Jerry Lee Lewis, Mean Old Man [Deluxe Edition] (Verve Forecast Records)

Jerry Lee Lewis, Mean Old Man [Deluxe Edition] (Verve Forecast Records)

Nick Tosches wrote a whole book on Lewis and proclaimed him elsewhere, “the last man to have been touched by the Holy Ghost of Gnosis.” Does that leave everybody else (even Sun Ra) stumbling in the Spiritual Dark for the Light Switch? Tosches goes on to say that Lewis has never made a great album. Mean Old Man won’t change that man’s mind, but the main attraction sings over, under and through all those potentially saggy guest artists. This sounds convincingly enough like a house party, not a northern-style wake.

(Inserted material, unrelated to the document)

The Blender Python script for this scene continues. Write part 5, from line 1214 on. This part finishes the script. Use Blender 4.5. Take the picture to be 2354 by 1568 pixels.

Kid Rock, true, can’t do more than impersonate Steven Tyler for “Rockin’ My Life Away.” Jerry Lee’s succulent Louisiana vowels shame and shellac Mick Jagger’s trademark faux-southern on “Dead Flowers;” Keith Richards sounds better sounding like himself on “Sweet Virginia” (docked a notch for switching “shit” for “shine”).

AllMusic calls this “country,” and over its sweeter majority it sounds country-grown rather than rock-rolled. Except for “Roll Over Beethoven,” Ringo Starr slipping into what he does best (backbone) and John Mayer oddly keeping his mouth shut. “Miss the Mississippi and You,” got cut solo, our Killer keeping himself company with Hank Sr.’s hiccup and Jimmie Rodgers’ yodel. He still misses them, too.